SET EXERCISE
Exactly retype the lines from the top of the data through the line containing "from mathutils import Vector, Matrix", leaving out every picture.

(Data records)

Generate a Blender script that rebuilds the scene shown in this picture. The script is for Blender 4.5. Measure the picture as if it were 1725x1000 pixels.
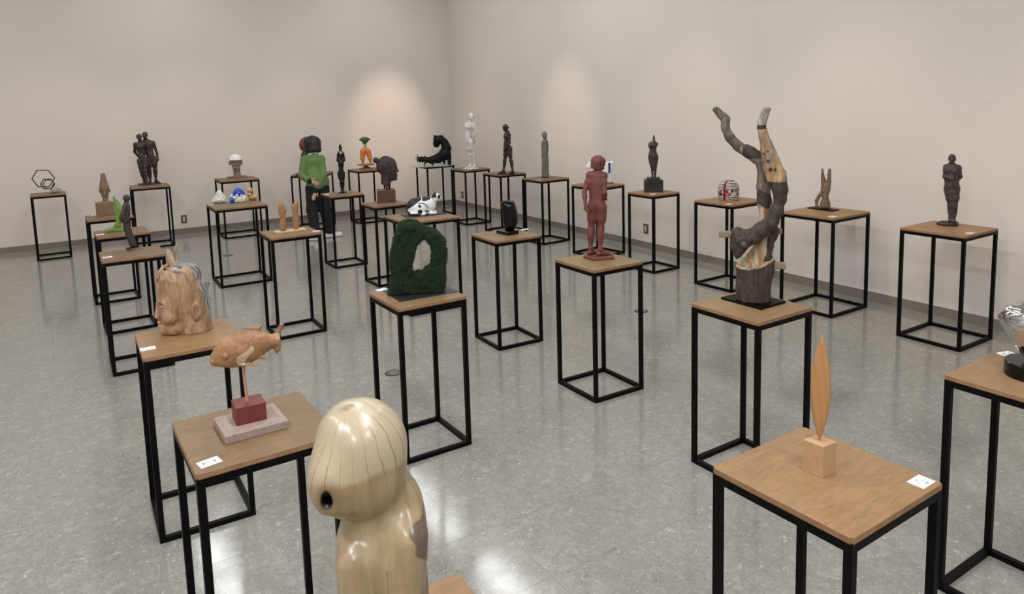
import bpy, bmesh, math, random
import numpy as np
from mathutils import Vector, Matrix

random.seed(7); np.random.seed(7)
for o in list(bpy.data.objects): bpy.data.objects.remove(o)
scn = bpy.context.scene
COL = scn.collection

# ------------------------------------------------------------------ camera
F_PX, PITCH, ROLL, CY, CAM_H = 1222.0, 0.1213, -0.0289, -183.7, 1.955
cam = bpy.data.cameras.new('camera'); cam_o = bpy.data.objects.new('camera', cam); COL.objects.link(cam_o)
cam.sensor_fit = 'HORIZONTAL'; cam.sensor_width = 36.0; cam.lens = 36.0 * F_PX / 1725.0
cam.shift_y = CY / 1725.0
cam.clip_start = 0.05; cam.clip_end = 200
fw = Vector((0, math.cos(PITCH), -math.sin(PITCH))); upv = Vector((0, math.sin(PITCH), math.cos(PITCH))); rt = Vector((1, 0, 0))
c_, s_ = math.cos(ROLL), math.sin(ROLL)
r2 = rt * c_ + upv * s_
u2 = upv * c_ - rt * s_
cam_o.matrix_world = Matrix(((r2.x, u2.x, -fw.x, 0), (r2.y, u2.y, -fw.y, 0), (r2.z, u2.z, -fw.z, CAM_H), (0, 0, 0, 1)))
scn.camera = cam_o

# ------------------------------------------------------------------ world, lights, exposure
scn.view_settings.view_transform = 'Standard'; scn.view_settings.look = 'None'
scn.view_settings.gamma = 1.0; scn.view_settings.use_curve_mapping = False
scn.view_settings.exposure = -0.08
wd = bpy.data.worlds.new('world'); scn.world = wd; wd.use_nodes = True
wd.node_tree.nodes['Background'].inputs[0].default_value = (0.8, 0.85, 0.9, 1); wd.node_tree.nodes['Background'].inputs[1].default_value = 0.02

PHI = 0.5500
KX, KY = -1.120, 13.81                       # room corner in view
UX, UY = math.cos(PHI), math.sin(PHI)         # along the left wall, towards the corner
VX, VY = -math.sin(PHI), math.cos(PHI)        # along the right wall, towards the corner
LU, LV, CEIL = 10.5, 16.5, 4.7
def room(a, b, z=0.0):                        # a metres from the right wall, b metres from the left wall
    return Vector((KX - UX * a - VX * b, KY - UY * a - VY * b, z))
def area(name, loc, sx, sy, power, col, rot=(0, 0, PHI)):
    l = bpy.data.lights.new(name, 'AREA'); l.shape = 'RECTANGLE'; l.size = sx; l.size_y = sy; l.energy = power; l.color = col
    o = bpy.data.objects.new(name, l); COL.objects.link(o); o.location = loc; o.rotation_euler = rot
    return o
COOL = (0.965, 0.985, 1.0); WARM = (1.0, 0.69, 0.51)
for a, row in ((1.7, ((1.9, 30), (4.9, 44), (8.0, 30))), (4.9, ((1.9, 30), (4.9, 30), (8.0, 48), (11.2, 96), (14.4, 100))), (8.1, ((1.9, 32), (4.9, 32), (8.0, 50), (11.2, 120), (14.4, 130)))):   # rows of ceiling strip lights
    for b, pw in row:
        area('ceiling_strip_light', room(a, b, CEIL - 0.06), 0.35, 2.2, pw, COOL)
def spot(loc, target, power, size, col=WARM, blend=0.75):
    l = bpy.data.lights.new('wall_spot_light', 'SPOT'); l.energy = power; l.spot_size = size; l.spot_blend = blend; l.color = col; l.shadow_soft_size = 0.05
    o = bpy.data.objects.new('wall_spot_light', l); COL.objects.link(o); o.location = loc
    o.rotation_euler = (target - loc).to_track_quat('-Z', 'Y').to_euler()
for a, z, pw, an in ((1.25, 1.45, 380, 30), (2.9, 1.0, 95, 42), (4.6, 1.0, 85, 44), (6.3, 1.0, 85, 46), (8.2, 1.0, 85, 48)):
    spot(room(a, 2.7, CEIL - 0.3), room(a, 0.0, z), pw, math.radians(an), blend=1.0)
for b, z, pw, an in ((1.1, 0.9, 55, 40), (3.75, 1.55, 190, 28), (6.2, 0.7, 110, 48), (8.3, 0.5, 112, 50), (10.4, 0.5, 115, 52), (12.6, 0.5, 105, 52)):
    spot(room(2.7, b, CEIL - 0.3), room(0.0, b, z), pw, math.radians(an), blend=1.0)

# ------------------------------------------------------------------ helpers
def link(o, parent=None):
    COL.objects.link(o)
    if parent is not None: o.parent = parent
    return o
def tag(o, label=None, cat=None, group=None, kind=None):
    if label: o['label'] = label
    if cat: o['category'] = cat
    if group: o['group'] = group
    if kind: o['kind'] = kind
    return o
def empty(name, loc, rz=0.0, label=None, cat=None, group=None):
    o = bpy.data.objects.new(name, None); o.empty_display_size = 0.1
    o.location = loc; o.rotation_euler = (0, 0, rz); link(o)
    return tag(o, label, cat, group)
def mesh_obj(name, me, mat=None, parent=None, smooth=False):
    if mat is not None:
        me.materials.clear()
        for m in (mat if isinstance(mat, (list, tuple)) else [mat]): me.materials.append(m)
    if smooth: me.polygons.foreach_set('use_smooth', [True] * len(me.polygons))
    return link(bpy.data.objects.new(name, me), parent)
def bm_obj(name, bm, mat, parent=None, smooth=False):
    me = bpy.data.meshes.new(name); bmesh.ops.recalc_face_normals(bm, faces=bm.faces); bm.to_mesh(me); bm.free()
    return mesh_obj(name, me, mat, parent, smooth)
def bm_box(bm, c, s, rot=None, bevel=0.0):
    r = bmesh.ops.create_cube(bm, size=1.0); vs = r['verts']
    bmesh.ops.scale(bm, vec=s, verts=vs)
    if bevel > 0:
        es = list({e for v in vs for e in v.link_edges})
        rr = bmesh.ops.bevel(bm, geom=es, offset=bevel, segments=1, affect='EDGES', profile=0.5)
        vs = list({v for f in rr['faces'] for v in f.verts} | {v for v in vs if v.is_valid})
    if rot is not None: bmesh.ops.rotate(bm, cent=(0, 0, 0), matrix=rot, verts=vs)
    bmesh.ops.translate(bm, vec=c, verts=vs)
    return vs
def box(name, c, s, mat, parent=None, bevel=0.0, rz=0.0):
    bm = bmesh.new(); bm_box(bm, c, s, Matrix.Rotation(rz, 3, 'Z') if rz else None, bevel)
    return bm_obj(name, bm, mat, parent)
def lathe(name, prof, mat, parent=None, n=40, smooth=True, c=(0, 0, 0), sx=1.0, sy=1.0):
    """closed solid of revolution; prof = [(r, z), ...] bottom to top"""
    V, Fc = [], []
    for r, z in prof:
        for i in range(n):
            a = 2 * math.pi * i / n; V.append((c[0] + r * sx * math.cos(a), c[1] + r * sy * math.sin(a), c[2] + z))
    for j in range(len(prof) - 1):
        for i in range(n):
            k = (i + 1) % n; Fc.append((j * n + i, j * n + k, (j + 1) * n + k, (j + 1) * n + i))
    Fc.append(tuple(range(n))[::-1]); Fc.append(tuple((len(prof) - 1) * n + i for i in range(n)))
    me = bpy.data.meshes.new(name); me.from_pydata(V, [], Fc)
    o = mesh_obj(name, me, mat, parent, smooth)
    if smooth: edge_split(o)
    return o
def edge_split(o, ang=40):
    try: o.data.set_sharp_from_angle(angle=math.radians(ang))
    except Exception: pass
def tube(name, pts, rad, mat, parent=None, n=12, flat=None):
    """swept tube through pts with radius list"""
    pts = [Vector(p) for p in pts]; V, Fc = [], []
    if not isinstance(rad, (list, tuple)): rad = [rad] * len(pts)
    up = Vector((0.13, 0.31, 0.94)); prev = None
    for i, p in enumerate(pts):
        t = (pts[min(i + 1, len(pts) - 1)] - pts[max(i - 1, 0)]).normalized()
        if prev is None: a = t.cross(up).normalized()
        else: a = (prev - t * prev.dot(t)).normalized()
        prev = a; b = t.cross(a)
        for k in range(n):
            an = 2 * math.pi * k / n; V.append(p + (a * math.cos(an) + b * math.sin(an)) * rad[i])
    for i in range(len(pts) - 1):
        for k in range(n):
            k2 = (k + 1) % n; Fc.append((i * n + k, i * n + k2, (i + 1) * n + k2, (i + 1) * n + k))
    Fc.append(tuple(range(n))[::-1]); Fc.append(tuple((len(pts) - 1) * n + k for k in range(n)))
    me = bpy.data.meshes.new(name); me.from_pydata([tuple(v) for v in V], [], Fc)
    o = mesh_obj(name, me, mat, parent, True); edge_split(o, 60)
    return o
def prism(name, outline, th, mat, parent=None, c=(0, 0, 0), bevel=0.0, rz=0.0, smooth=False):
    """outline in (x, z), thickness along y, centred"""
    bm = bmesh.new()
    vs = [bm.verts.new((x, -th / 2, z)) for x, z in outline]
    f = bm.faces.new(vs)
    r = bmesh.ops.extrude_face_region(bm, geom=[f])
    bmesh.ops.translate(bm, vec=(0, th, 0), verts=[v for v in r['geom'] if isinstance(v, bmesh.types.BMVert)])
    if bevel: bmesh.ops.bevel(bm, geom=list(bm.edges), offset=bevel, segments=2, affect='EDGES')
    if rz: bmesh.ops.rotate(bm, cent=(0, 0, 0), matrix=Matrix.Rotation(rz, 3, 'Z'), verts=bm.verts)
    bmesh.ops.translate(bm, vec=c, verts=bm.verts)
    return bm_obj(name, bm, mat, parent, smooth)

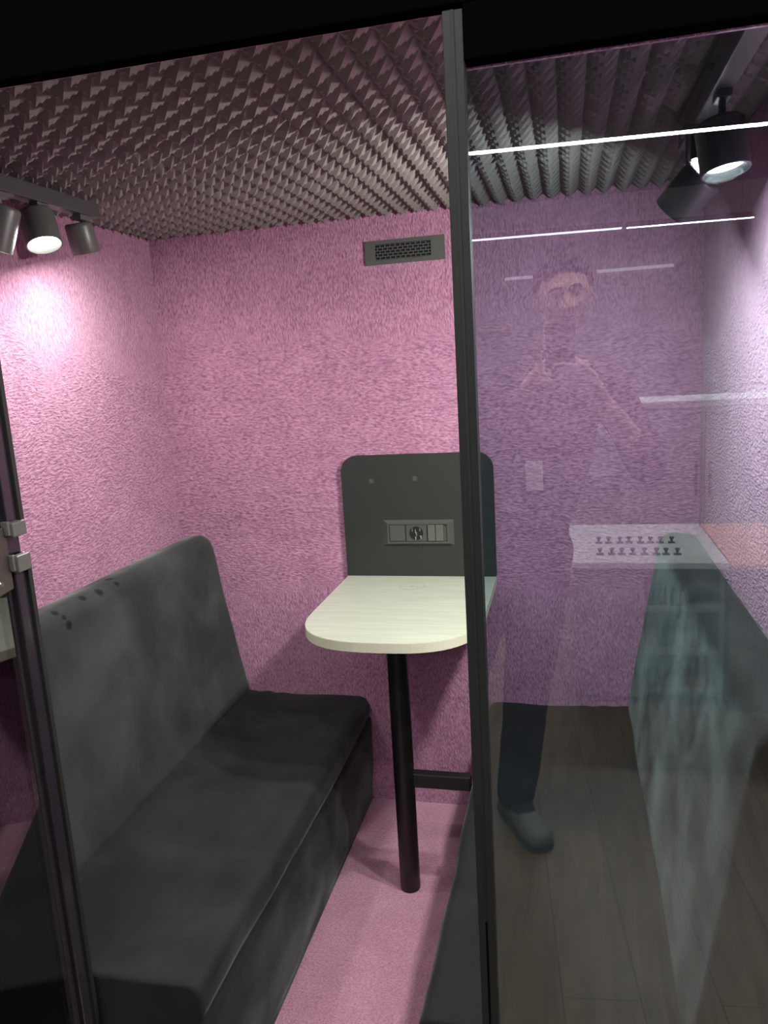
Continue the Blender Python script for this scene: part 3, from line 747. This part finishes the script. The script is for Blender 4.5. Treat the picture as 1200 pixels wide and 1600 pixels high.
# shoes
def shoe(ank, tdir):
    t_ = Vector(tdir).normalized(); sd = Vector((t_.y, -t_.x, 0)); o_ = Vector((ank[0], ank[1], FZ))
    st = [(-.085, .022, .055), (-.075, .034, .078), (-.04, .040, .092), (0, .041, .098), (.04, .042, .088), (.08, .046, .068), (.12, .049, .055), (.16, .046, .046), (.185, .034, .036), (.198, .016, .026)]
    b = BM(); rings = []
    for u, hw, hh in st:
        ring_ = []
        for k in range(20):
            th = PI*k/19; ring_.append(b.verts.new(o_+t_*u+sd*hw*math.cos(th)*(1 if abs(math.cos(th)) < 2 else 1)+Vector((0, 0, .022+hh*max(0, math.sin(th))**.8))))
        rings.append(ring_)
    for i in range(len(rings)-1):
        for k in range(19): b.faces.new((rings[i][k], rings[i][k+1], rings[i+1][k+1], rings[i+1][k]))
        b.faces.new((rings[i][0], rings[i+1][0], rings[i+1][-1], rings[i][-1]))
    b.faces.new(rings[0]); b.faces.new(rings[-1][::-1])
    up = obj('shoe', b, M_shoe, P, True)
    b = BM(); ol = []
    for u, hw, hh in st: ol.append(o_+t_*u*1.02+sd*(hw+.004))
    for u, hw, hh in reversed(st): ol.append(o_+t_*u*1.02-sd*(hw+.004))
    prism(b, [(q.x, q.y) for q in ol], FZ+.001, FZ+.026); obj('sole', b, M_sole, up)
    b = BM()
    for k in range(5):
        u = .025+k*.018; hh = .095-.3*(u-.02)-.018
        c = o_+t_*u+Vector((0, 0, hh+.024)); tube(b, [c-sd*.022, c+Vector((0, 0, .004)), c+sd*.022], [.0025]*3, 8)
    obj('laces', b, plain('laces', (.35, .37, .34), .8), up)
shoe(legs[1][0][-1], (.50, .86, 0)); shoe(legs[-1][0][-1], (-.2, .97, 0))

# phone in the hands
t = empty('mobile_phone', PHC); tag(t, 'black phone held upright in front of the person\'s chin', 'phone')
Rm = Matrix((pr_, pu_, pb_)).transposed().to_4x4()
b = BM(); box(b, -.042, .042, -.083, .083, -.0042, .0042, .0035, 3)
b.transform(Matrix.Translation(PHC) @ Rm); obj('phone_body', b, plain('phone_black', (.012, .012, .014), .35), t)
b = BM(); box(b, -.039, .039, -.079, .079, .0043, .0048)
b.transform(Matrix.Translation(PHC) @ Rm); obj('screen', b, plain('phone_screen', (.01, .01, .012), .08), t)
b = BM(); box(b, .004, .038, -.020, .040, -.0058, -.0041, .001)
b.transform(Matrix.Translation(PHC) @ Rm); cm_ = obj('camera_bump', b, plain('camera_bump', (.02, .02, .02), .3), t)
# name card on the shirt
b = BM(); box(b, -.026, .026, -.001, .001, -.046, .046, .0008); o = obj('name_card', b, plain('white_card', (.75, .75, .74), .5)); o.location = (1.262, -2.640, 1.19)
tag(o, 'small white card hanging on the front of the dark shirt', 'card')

ANSWER TO THE TASK
Generate a Blender script that rebuilds the scene shown in this picture. The script is for Blender 4.5. Measure the picture as if it were 1725x1000 pixels.
import bpy, bmesh, math, random
import numpy as np
from mathutils import Vector, Matrix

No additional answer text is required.